The snide pretentiousness with which La Ferla shames both women is a master class in highly articulate, "Mean Girl" style bullying. It redefines the very art of body-shaming, far beyond the realm of euphemistic words like "curvy," and strips the insulter's need for a buffer like "just kidding," projecting the nightmarish cruelty of a table of high school cheerleaders armed with SAT vocab books.

"The bountiful nature of your corpuscles exceeds our optimal aesthetic. You can't sit with us."


Of course, "pulchritude" means "physical comeliness," but it connotes a "voluptuous" figure, and in this context the Latin word for beauty has a bifunctional means of insulting the contrastingly "skeletal" Danes and serving as a scoffing preface to the presentation of Dunham's "sloppy curves." Doesn't it all just make you long for a William Wordsworth poem discussing the abundant pulchritudinousness of one of his intellectual rivals, whilst partaking in a twilight stroll?

To be clear, La Ferla's job is to identify and analyze fashion trends and not the bodies that wear them. Garments can be flattering or not so flattering, and there is room for comment on that sort of thing from a red carpet journalist, but directly comparing Danes' and Dunham's frames had literally nothing to do with what they were wearing. They're surprising pals, bumping into one another at the Emmys ... not each other's accessories.

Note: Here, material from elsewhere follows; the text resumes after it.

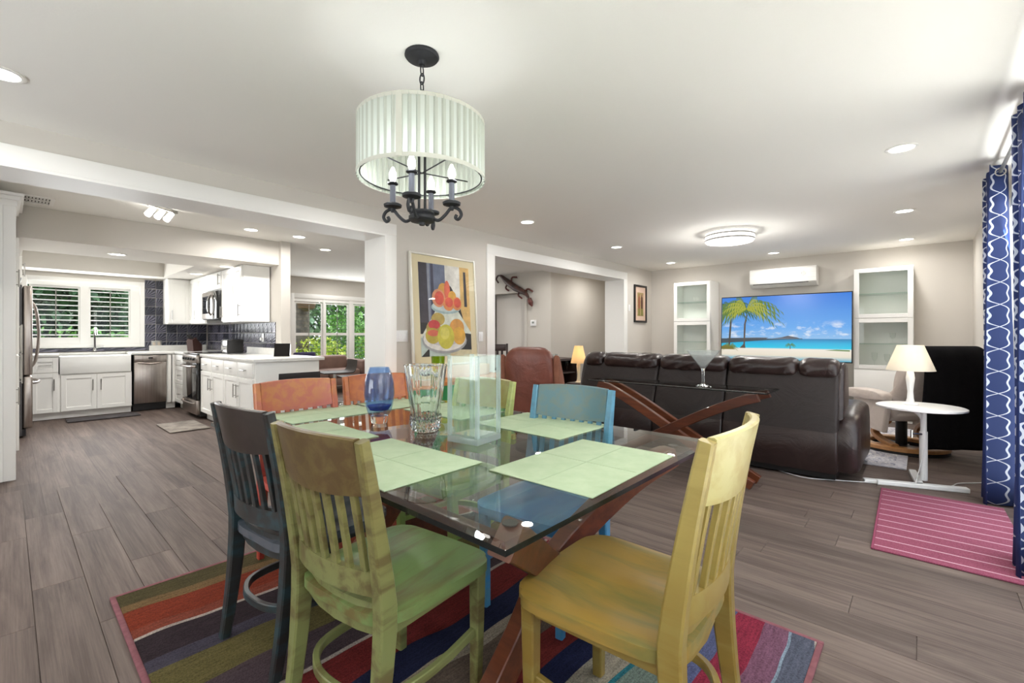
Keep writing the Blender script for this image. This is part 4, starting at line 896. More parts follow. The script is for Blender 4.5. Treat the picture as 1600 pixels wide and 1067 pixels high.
# cream recliner with black throw
CREAM = leather('cream_leather', (196,182,172), (214,202,192), .5); BENT = pm('bentwood', (190,140,86), .35, c2=(172,120,70), ns=4, st=(6,6,1), coat=.3)
t = thing('swivel_recliner', 'cream leather swivel recliner on a bentwood ring base', 'recliner', (6.28, .16, 0), 38)
def ring(r0, r1, z0, z1): return MB().lathe([(r0,z0), (r1,z0), (r1,z1-.008), (r1-.01,z1), (r0+.01,z1), (r0,z1-.008), (r0,z0)], seg=48, cap=False)
part('base_ring', ring(.27, .385, .035, .075), BENT, t); part('floor_ring', ring(.275, .38, 0, .035), BLACK, t)
for s in (-1, 1): part('support', MB().beam([(x, s*.22, z) for x, z in spline([(-.22,.07), (-.05,.10), (.06,.16), (.02,.24), (-.1,.30), (-.14,.36)], 4)], .07, .045, (0,1,0), .006), BENT, t)
part('hub', MB().cyl((0,0,.02), (0,0,.36), .05, 16), BLACK, t); part('cross_bar', MB().box(-.33, -.035, .02, .33, .035, .05), BLACK, t)
part('seat', puff(MB(), prof_s([(-.3,.34), (-.32,.44), (0,.50), (.3,.48), (.36,.40), (.3,.32), (0,.30)]), -.31, .31, .08, .0, 8), CREAM, t, smooth=60)
part('backrest', puff(MB(), prof_s([(-.30,.36), (-.42,.60), (-.52,.86), (-.50,.92), (-.40,.92), (-.30,.70), (-.18,.48), (-.18,.38)]), -.33, .33, .09, .0, 8), CREAM, t, smooth=60)
part('headrest', puff(MB(), prof_s([(-.54,.86), (-.585,1.0), (-.54,1.05), (-.46,1.02), (-.43,.9), (-.46,.84)]), -.30, .30, .06, 0, 6), CREAM, t, smooth=60)
for s in (-1, 1):
    part('arm', puff(MB(), prof_s([(-.34,.55), (-.3,.62), (0,.64), (.26,.60), (.28,.54), (0,.52)]), s*.37-.06, s*.37+.06, .04, 0, 6), CREAM, t, smooth=60)
    part('arm_support', puff(MB(), prof_s([(-.28,.22), (-.34,.56), (-.22,.56), (.1,.54), (.16,.42), (.05,.26)]), s*.36-.03, s*.36+.03, .02, 0, 6), CREAM, t, smooth=60)
M = Matrix.Translation((6.28, .16, 0)) @ Matrix.Rotation(R(38), 4, 'Z')
mb = MB()
def thr(u, v):      # draped over the headrest and hanging behind
    y = (u-.5)*.56; L = v*1.25
    path = [(-.40,.90), (-.45,1.04), (-.52,1.075), (-.60,1.03), (-.63,.9), (-.615,.6), (-.60,.3), (-.60,.14)]
    q = spline(path, 6); k = v*(len(q)-1); i = min(int(k), len(q)-2); f = k-i
    x = q[i][0]*(1-f)+q[i+1][0]*f; z = q[i][1]*(1-f)+q[i+1][1]*f
    return (x+.010*math.sin(u*15+v*3)*min(1, v*1.5), y+.008*math.sin(v*9), z)
tb = MB(); g = []
tb.grid(thr, 24, 40)
o = one('throw_blanket', tb, pm('black_fleece', (16,15,17), .95, bump=.5, bs=220, spec=.1), 'black fleece throw hanging over the recliner back', 'blanket', (6.28, .16, 0), 38)
sm = o.modifiers.new('thickness', 'SOLIDIFY'); sm.thickness = .014; sm.offset = 1
t = thing('accent_rug', 'pale grey patterned rug beneath the recliner and sofa', 'rug', (6.1, 1.3, .001))
tm = NT('persian_pattern'); v = tm.coord('Object', (1,1,1)); vo = tm.add('ShaderNodeTexVoronoi'); vo.inputs['Scale'].default_value = 16; tm.link(v, vo.inputs['Vector'])
n = tm.noise(v, 26, 4, .7, 1.5)
tm.link(tm.ramp(tm.math('MULTIPLY_ADD', vo.outputs[0], .5, tm.math('MULTIPLY', n, .6)), [(.40, (112,114,138)), (.50, (206,204,206)), (.62, (150,148,162)), (.70, (222,218,214))]), tm.b.inputs['Base Color']); tm.b.inputs['Roughness'].default_value = .95
part('pile', MB().box(-.72, -1.12, 0, 1.4, 1.3, .008, .002), tm.m, t)
part('border', MB().box(-.80, -1.20, 0, -.72, 1.38, .0075).box(-.72, -1.20, 0, 1.48, -1.12, .0075).box(1.4, -1.12, 0, 1.48, 1.38, .0075).box(-.72, 1.3, 0, 1.4, 1.38, .0075), pm('rug_edge', (206,204,208), .95, c2=(170,170,184), ns=24), t)

# pink striped door mat
tm = NT('pink_stripe'); v = tm.coord('Object', (1,1,1)); s = tm.add('ShaderNodeSeparateXYZ'); tm.link(v, s.inputs[0])
fr = tm.math('FRACT', tm.math('DIVIDE', s.outputs[0], .118)); ln = tm.math('LESS_THAN', tm.math('ABSOLUTE', tm.math('SUBTRACT', fr, .5)), .05)
n = tm.noise(v, 180, 2)
tm.link(tm.mix(ln, tm.ramp(n, [(.3, (128,56,80)), (.7, (156,82,106))]), lin((204,164,176))), tm.b.inputs['Base Color']); tm.b.inputs['Roughness'].default_value = .95; tm.bump(n, .5, .003)
t = thing('door_mat', 'pink mat with thin white stripes before the sliding door', 'mat', (3.24, -.44, .001), 1)
part('weave', MB().box(0, 0, 0, 1.32, .64, .009, .003), tm.m, t); part('binding', MB().box(0, .64, 0, 1.32, .652, .010, .003), pm('mat_binding', (138,62,88), .95), t)

# curtains
def curtain_mat():
    t = NT('trellis_curtain'); b = t.b
    uv = t.add('ShaderNodeTexCoord'); s = t.add('ShaderNodeSeparateXYZ'); t.link(uv.outputs['UV'], s.inputs[0])
    sn = t.math('SINE', t.math('MULTIPLY', s.outputs[1], 2*PI/.31)); sn3 = t.math('SINE', t.math('MULTIPLY', s.outputs[1], 6*PI/.31))
    sh = t.math('MULTIPLY_ADD', sn3, .10, t.math('MULTIPLY', sn, .34))
    u = t.math('DIVIDE', s.outputs[0], .21); fs = []
    for sg in (1, -1):
        f = t.math('FRACT', t.math('MULTIPLY_ADD', sh, sg, u)); fs.append(t.math('ABSOLUTE', t.math('SUBTRACT', f, .5)))
    d = t.math('MINIMUM', *fs); ln = t.math('LESS_THAN', d, .034)
    t.link(t.mix(ln, lin((42,58,106)), lin((206,212,224))), b.inputs['Base Color']); b.inputs['Roughness'].default_value = .75
    tl = t.add('ShaderNodeBsdfTranslucent'); t.link(t.mix(ln, lin((52,84,160)), lin((222,228,240))), tl.inputs[0])
    mx = t.add('ShaderNodeMixShader'); mx.inputs[0].default_value = .32; t.link(b.outputs[0], mx.inputs[1]); t.link(tl.outputs[0], mx.inputs[2]); t.link(mx.outputs[0], t.out.inputs[0])
    return t.m
CURT = curtain_mat(); RODZ, RODY = 2.325, -.405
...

It should be noted that Dunham's dress (which her sister likened to the Delia's catalog come to life) received decidedly mixed reviews. The Fug Girls were less than impressed, saying the flower-print Prada gown turned Dunham into the "Titanic of Ottomans" and E! ranked her among the worst dressed, noting that the shape added a "lot of volume to her frame." Both commented critically and even addressed the specific way the dress fit Dunham without insulting her frame itself.

The contrastingly blatant fattism we see in La Ferla's commentary is nothing new. Lena Dunham's body is far from the Hollywood ideal, and as a strong, feminist woman in the spotlight, she is a prime target for all sorts of shaming ... especially the fat kind. The point is that this sort of observation has absolutely no place in a red carpet writeup, and is especially disturbing coming from such an esteemed publication.

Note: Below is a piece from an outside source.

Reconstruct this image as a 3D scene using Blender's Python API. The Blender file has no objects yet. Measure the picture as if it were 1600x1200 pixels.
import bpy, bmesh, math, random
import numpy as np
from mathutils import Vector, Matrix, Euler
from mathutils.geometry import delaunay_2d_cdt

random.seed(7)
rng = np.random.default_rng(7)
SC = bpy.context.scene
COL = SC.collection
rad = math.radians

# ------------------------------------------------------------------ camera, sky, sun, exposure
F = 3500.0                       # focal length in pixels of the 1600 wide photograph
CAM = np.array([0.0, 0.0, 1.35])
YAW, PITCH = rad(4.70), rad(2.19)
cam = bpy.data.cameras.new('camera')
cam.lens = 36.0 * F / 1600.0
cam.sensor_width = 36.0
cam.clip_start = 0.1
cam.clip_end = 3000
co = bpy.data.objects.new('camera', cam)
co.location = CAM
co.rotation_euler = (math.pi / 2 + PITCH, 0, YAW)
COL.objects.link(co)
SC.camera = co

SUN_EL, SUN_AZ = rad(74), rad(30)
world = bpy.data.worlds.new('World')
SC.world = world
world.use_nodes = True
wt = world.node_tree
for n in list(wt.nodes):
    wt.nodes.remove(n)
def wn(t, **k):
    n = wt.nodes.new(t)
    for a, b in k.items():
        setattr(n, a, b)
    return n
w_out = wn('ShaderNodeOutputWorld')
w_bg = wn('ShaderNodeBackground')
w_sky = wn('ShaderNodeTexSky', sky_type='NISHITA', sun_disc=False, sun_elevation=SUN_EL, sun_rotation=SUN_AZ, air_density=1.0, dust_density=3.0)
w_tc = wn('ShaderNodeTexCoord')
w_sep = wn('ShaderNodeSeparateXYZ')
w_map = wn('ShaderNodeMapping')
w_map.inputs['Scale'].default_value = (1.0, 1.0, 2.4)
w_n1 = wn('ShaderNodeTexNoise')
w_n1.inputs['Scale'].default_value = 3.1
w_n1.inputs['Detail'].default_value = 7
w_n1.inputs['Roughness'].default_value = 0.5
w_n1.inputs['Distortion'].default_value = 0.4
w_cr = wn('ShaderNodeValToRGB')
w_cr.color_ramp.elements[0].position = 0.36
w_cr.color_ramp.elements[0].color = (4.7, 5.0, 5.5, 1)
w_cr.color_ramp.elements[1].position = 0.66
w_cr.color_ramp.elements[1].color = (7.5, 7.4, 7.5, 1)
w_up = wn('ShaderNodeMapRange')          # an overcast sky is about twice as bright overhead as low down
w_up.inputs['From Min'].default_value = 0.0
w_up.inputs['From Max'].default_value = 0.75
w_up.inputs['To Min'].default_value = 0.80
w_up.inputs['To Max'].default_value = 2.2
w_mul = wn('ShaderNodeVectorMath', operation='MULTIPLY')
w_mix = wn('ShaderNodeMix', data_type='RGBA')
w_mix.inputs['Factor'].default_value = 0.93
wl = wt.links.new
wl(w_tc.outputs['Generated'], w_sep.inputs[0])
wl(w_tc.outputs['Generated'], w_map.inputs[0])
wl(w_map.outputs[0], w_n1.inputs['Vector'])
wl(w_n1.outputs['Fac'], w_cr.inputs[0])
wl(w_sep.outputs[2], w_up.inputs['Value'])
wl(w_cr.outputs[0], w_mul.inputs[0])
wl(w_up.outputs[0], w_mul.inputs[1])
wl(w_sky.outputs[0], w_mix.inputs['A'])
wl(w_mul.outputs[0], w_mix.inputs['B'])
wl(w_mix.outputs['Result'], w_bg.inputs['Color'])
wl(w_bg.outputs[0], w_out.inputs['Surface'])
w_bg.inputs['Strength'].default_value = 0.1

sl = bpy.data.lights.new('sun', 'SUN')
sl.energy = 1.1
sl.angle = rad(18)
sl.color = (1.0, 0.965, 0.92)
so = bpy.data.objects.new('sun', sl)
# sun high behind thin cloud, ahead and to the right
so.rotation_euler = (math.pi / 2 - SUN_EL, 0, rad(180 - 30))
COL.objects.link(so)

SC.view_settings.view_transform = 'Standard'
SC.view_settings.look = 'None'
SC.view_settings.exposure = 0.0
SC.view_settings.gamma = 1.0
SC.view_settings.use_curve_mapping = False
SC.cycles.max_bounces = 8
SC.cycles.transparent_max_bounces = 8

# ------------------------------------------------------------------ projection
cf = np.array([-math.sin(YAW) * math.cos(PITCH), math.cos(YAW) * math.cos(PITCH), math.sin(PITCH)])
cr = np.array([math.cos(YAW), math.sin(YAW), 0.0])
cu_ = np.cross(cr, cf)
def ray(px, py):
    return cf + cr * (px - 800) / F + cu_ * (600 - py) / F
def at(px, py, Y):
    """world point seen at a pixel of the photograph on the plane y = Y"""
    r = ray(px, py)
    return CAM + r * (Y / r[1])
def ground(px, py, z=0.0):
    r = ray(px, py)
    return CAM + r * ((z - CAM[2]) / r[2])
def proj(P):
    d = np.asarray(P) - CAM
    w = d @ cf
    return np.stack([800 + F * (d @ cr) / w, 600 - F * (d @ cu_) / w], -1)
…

The juxtaposition with the "skeletal" Claire Danes further highlights the conspicuous cattiness of La Ferla's analysis. Fat-shaming is unacceptable, as is thin-shaming. La Ferla is discussing both bodies in a way that is especially problematic, and the empirical size of the women is irrelevant. The act of drawing attention to a woman's shape is cruel and offensive. Not to mention the pragmatic issue with the comparison: if Claire is too skinny and Lena is too fat, can women just not win?

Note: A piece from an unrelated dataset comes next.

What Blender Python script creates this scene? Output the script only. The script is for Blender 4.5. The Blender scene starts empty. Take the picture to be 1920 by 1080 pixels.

I have no issue with the Times' right to criticize, as that is often a primary aspect of their cultural function. Please, Ruth La Ferla, skewer the very core of all award show fashion choices (as if the stars pick the dresses themselves). Call people frumpish and unkempt. Use lots of 14-letter words and just scathe away on the sidelines. Although, when it comes to women's bodies, it might be best to stick with the Thumper rule, "If you can't say anything nice, don't say anything at all," or, as the Times might put it, "If you are impuissant to vocalize pleasant phrases, refrain from expatiating."